MOROCCO – The French Development Agency (AFD) has agreed to provide MAD1.05 billion (US$104.78 million) loan to Morocco’s RADEEM and RADEETA through two separate agreements.

The two agreements intend to facilitate access to sanitation and drinking water services for more than 1.8 million people living in the autonomous water companies’ utility territories.

These territories include: Radeej (El Jadida), Radeel (Larache), Radeet (Beni Mellal), Radeeta (Taza), and Radem (Meknes).

The AFD’s Mihoub Mezouaghi signed these agreements alongside RADEM’s Mohamed Amerzag, RADEETA’s Moulay El Mehdi Rachid, and France’s ambassador to Morocco Helene Le Gal.

The program includes funds for several types of investment, construction, extension, or rehabilitation.

These concern drinking water production units, pumping stations, water supply, and distribution pipes.

Additionally, they can be used to maintain reservoirs, wastewater, rainwater collectors, and storm drains.

The investments further cover network rehabilitation and optimization, to combat leaks and improve water supply, as well as modernize and digitize the company’s operating systems.

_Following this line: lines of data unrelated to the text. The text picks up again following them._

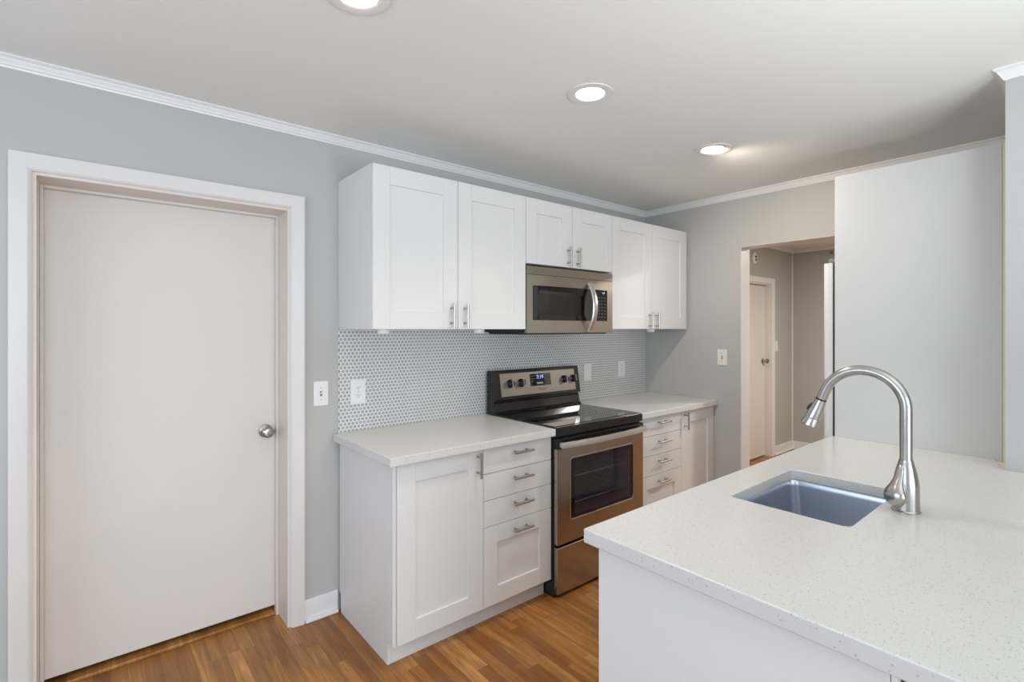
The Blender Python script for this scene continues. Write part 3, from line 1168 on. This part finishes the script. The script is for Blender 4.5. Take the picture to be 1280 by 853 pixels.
for i in range(7):
    for j in range(3):
        x = -1.092 + j * 0.030
        z = 1.652 - i * 0.021
        yy = kf + bulge(x)
        MB().box(x - 0.005, x + 0.005, yy - 0.0006, yy + 0.001, z - 0.003, z + 0.003).build('touch_key', 'keygrey', kp)
# bowed vertical handle
k = MB()
b = bmesh.new()
rows = []
hx = -1.195
for i in range(25):
    t = i / 24
    z = 1.437 + (1.737 - 1.437) * t
    y = -0.418 + bulge(hx) - 0.006 - 0.044 * (1 - (2 * t - 1) ** 2)
    rows.append([b.verts.new((xx, yy, z)) for xx, yy in ((hx - 0.020, y), (hx - 0.016, y - 0.008), (hx, y - 0.011), (hx + 0.016, y - 0.008), (hx + 0.020, y), (hx + 0.016, y + 0.005), (hx - 0.016, y + 0.005))])
for A, B in zip(rows, rows[1:]):
    for q in range(7):
        b.faces.new((A[q], A[(q + 1) % 7], B[(q + 1) % 7], B[q]))
b.faces.new(rows[0])
b.faces.new(rows[-1])
k._take(b)
for z in (1.442, 1.732):
    k.box(hx - 0.012, hx + 0.012, -0.428 + bulge(hx), -0.416 + bulge(hx), z - 0.010, z + 0.010, 0.003)
k.build('handle', 'steellight', md)
k = MB()
k.box(-1.69, -1.165, -0.045, -0.035, 1.48, 1.79)
k.box(-1.69, -1.165, -0.37, -0.045, 1.478, 1.484)
k.box(-1.692, -1.685, -0.37, -0.045, 1.484, 1.79)
k.box(-1.165, -1.158, -0.37, -0.045, 1.484, 1.79)
k.build('cooking_chamber', 'mwcavity', mw)

# ------------------------------------------------------------------ switches and outlets


def wall_plate(name, loc, label, cat, kind_, col, w, h, facing='y', group=None):
    """built facing -y at the origin; turned for the end wall"""
    r = empty(name, loc, label, cat, group)
    if facing == 'x':
        r.rotation_euler = (0, 0, math.radians(-90))
    keep = r.location.copy()
    r.location = (0, 0, 0)
    MB().box(-w / 2, w / 2, -0.006, 0, -h / 2, h / 2, 0.0025, 3).build('cover_plate', col, r)
    if kind_ == 'toggle':
        k = MB().box(-0.006, 0.006, -0.0072, -0.004, -0.0125, 0.0125, 0.0006)
        k.build('switch_slot', 'greyplastic', r)
        b = MB()
        b.poly([(-0.004, -0.006), (-0.017, 0.002), (-0.017, 0.008), (-0.004, 0.006)], 'x', -0.004, 0.004, 0.0008)
        b.build('toggle', col, r)
    elif kind_ == 'rocker':
        MB().box(-0.017, 0.017, -0.0075, -0.004, -0.034, 0.034, 0.001).build('rocker', col, r)
    else:
        for s in (0.0195, -0.0195):
            k = MB()
            pts = [(x, z + s) for x, z in rrect(-0.0165, 0.0165, -0.0145, 0.0145, 0.010)]
            k.poly(pts, 'y', -0.0078, -0.004, 0.0006)
            rc = k.build('receptacle', col, r)
            k = MB()
            k.box(-0.0078, -0.0052, -0.0084, -0.007, s + 0.000, s + 0.0085)
            k.box(0.0052, 0.0078, -0.0084, -0.007, s + 0.001, s + 0.0075)
            k.lathe([(0, 0), (0.0024, 0), (0.0024, 0.0014), (0, 0.0014)], (0, -0.007, s - 0.0065), (0, -1, 0), 12)
            k.build('slots', 'slot', rc)
    for s in ((0.030, -0.030) if kind_ == 'toggle' else (0.049, -0.049) if kind_ == 'rocker' else (0.0,)):
        k = MB().lathe([(0, 0), (0.0028, 0), (0.0022, 0.0012), (0, 0.0014)], (0, -0.006, s), (0, -1, 0), 12)
        k.build('screw', 'greyplastic' if kind_ != 'rocker' else col, r)
    r.location = keep
    return r


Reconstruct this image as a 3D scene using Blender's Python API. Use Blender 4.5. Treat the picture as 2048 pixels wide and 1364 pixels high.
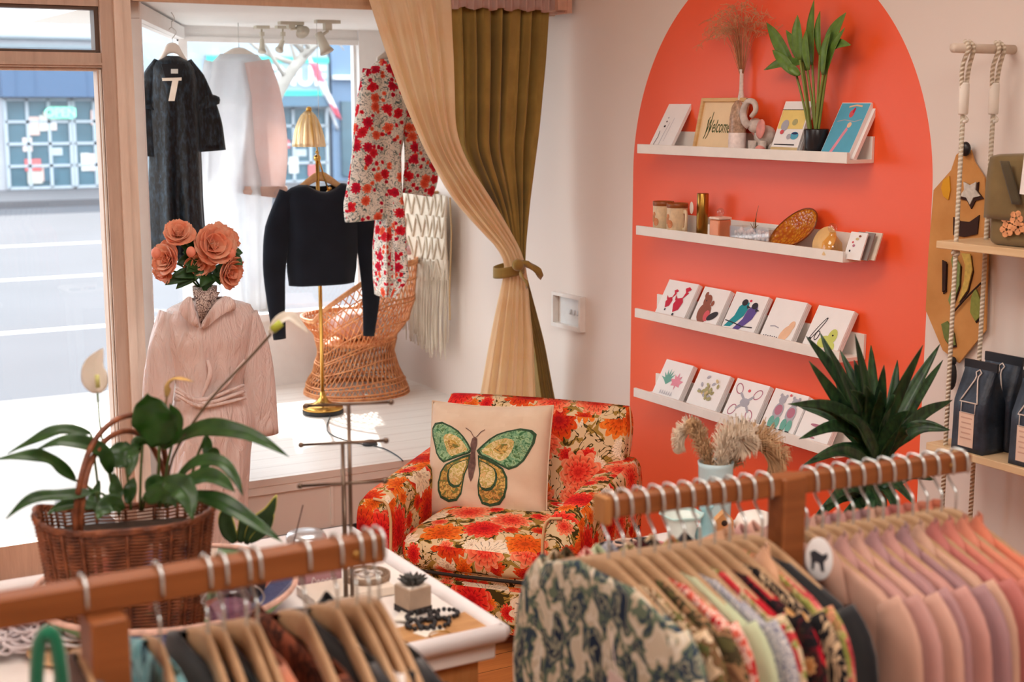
import bpy, bmesh, math, random
from mathutils import Vector as V, Matrix, Euler
for _o in list(bpy.data.objects): bpy.data.objects.remove(_o)
random.seed(7)
R = math.radians; PI = math.pi; sin = math.sin; cos = math.cos
sc = bpy.context.scene
COL = sc.collection
def C(r, g, b):
    f = lambda c: (c/255/12.92) if c <= 10 else ((c/255+.055)/1.055)**2.4
    return (f(r), f(g), f(b), 1.0)

# ---------------------------------------------------------------- camera, sky, sun, lamps, exposure
FPX = 2800.0; PITCH = math.atan(471/FPX); CAMH = 1.8; YAW = R(30)
cd = bpy.data.cameras.new('camera'); cam = bpy.data.objects.new('camera', cd); COL.objects.link(cam)
cam.location = (0, 0, CAMH); cam.rotation_euler = (PI/2-PITCH, 0, -YAW)
cd.sensor_width = 36; cd.lens = FPX*36/2048; cd.clip_start = .05; cd.clip_end = 300
cd.dof.use_dof = True; cd.dof.focus_distance = 4.7; cd.dof.aperture_fstop = 3.6
sc.camera = cam
w = bpy.data.worlds.new('sky'); sc.world = w; w.use_nodes = True
bg = w.node_tree.nodes['Background']; bg.inputs[0].default_value = (.86, .94, 1, 1); bg.inputs[1].default_value = 3.8
def lamp(name, kind, loc, rot, energy, color, **kw):
    d = bpy.data.lights.new(name, kind); d.energy = energy; d.color = color
    for k, v in kw.items(): setattr(d, k, v)
    o = bpy.data.objects.new(name, d); o.location = loc; o.rotation_euler = rot; COL.objects.link(o); return o
lamp('sun', 'SUN', (4, 20, 20), (R(-48), 0, R(-18)), 6.5, (1, .95, .88), angle=R(1.2))
lamp('fill_lamp', 'AREA', (.9, .3, 2.9), (R(12), R(0), 0), 48, (1, .92, .84), size=1.6)  # this and the next two: unseen area lamps added to fill the room
lamp('fill_lamp', 'AREA', (1.4, 3.0, 2.93), (0, R(0), 0), 24, (1, .92, .84), size=1.2)
lamp('fill_lamp', 'AREA', (-1.6, 2.2, 2.93), (0, R(0), 0), 40, (1, .92, .85), size=1.6)
vs = sc.view_settings; vs.view_transform = 'Standard'; vs.look = 'None'; vs.gamma = 1; vs.use_curve_mapping = False; vs.exposure = .42
cy = sc.cycles; cy.max_bounces = 8; cy.diffuse_bounces = 4; cy.glossy_bounces = 3; cy.transmission_bounces = 4
cy.transparent_max_bounces = 14; cy.caustics_reflective = False; cy.caustics_refractive = False
cy.sample_clamp_indirect = 4; cy.use_denoising = True

# ---------------------------------------------------------------- photograph pixel -> point of the room
FW = (sin(YAW), cos(YAW)); RT = (cos(YAW), -sin(YAW))
def ray(x, y):
    u = (x-1024)/FPX; v = (682-y)/FPX
    h = cos(PITCH)+v*sin(PITCH); z = -sin(PITCH)+v*cos(PITCH)
    return V((h*FW[0]+u*RT[0], h*FW[1]+u*RT[1], z)), h
EYE = V((0, 0, CAMH))
def onX(x, y, X): r, h = ray(x, y); return EYE+r*(X/r.x)
def onY(x, y, Y): r, h = ray(x, y); return EYE+r*(Y/r.y)
def onZ(x, y, Z): r, h = ray(x, y); return EYE+r*((Z-CAMH)/r.z)
def onD(x, y, d): r, h = ray(x, y); return EYE+r*(d/h)

# ---------------------------------------------------------------- mesh builder
I4 = Matrix.Identity(4)
def crv(pts, n=16):
    """Catmull-Rom through points"""
    P = [V(p) for p in pts]; P = [2*P[0]-P[1]]+P+[2*P[-1]-P[-2]]; out = []
    m = len(P)-3
    for k in range(n+1):
        t = k/n*m; i = min(int(t), m-1); t -= i
        a, b, c, d = P[i:i+4]
        out.append(.5*((2*b)+(c-a)*t+(2*a-5*b+4*c-d)*t*t+(3*b-a-3*c+d)*t**3))
    return out
def frames(P):
    T = []
    for i in range(len(P)):
        t = P[min(i+1, len(P)-1)]-P[max(i-1, 0)]
        T.append(t.normalized() if t.length > 1e-9 else V((0, 0, 1)))
    a = V((0, 0, 1)) if abs(T[0].z) < .9 else V((1, 0, 0))
    u = T[0].cross(a).normalized(); out = []
    for t in T:
        u = (u-t*u.dot(t)); u = u.normalized() if u.length > 1e-6 else t.orthogonal().normalized()
        out.append((t, u, t.cross(u)))
    return out
class MB:
    def __init__(s, sm=True): s.bm = bmesh.new(); s.mi = 0; s.sm = sm
    def f(s, vs):
        try: f = s.bm.faces.new(vs)
        except ValueError: return None
        f.material_index = s.mi; f.smooth = s.sm; return f
    def v(s, p): return s.bm.verts.new(p)
    def box(s, c, d, rot=None, bev=0, seg=2, M=None):
        vs = bmesh.ops.create_cube(s.bm, size=1)['verts']
        X = Matrix.Translation(c) @ (rot.to_matrix().to_4x4() if rot else I4) @ Matrix.Diagonal((*d, 1))
        if M: X = M @ X
        bmesh.ops.transform(s.bm, matrix=X, verts=vs)
        for f in {f for v in vs for f in v.link_faces}: f.material_index = s.mi; f.smooth = bev > .004
        if bev:
            es = list({e for v in vs for e in v.link_edges})
            r = bmesh.ops.bevel(s.bm, geom=es, offset=bev, segments=seg, profile=.5, affect='EDGES')
            for f in r['faces']: f.material_index = s.mi; f.smooth = True
        return s
    def bb(s, a, b, bev=0): # box from corner to corner
        a, b = V(a), V(b); return s.box((a+b)/2, (abs(b.x-a.x), abs(b.y-a.y), abs(b.z-a.z)), bev=bev)
    def tube(s, pts, r=.01, n=8, cap=True):
        P = [V(p) for p in pts]; F = frames(P); rings = []; k = len(P)
        for i, (p, (t, u, w)) in enumerate(zip(P, F)):
            rr = r(i/(k-1)) if callable(r) else (r[i] if isinstance(r, (list, tuple)) else r)
            rings.append([s.v(p+u*rr*cos(a*2*PI/n)+w*rr*sin(a*2*PI/n)) for a in range(n)])
        s._skin(rings, True, cap); return s
    def _skin(s, rings, closed=True, cap=False):
        for A, B in zip(rings, rings[1:]):
            m = len(A)
            for i in range(m if closed else m-1): s.f((A[i], A[(i+1) % m], B[(i+1) % m], B[i]))
        if cap:
            s.f(list(reversed(rings[0]))); s.f(rings[-1])
    def loft(s, rings, closed=True, cap=False): s._skin([[s.v(p) for p in r] for r in rings], closed, cap); return s
    def lathe(s, prof, c=(0, 0, 0), n=28, M=None, sx=1, sy=1):
        c = V(c); rings = []
        for r, z in prof:
            r = max(r, .0002); ring = [V((r*cos(i*2*PI/n)*sx, r*sin(i*2*PI/n)*sy, z)) for i in range(n)]
            rings.append([s.v(c+(M @ p if M else p)) for p in ring])
        s._skin(rings, True, True); return s
    def ell(s, c, rx, ry=None, rz=None, n=14, m=9, M=None):
        ry = ry or rx; rz = rz or rx
        return s._ell(c, rx, ry, rz, n, m, M)
    def _ell(s, c, rx, ry, rz, n, m, M):
        X = (M.to_3x3() if M else Matrix.Identity(3)); c = V(c); rings = []
        for j in range(m+1):
            a = PI*(j+.02 if j == 0 else (j-.02 if j == m else j))/m
            rings.append([s.v(c+X @ V((rx*sin(a)*cos(i*2*PI/n), ry*sin(a)*sin(i*2*PI/n), -rz*cos(a)))) for i in range(n)])
        s._skin(rings, True, True); return s
    def grid(s, fn, nu, nv, closeu=False):
        g = [[s.v(fn(i/nu, j/nv)) for i in range(nu if closeu else nu+1)] for j in range(nv+1)]
        s._skin(g, closeu); return s
    def poly(s, pts): s.f([s.v(p) for p in pts]); return s
    def prism(s, pts, d): # extrude a polygon by vector d
        d = V(d); A = [s.v(p) for p in pts]; B = [s.v(V(p)+d) for p in pts]; o = s.sm; s.sm = False
        s.f(A); s.f(list(reversed(B)))
        m = len(A)
        for i in range(m): s.f((A[i], A[(i+1) % m], B[(i+1) % m], B[i]))
        s.sm = o; return s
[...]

These two agreements are not the only measures that Morocco is making to combat a country-wide drought crisis.

The National Office for Electricity and Drinking Water (ONEE) launched a dam project on March 27, 2022, to secure the supply of drinking water in the Marrakech region.

The project was estimated to cost MAD 2.5 billion (US$268.24 million) and is part of the National Program for the Supply of Drinking water and Irrigation 2020-2027, which has the goal to construct 120 dams by 2024 among other measures.

The country has also opted for desalination plants to help make up the deficit, although they are energy-intensive and pump brine back into the sea which causes its own environmental problems.

The North African country is trying to find additional solutions to solve the country’s need for water after being hit by the worst drought in three decades this year.

The has had little rain since September, and authorities say its reservoirs have received just 11 percent of what they would in an average year.

Currently, Moroccans have access to just 600 cubic meters of water per person per year, far below the 2,600 cubic meters they enjoyed in the 1960s.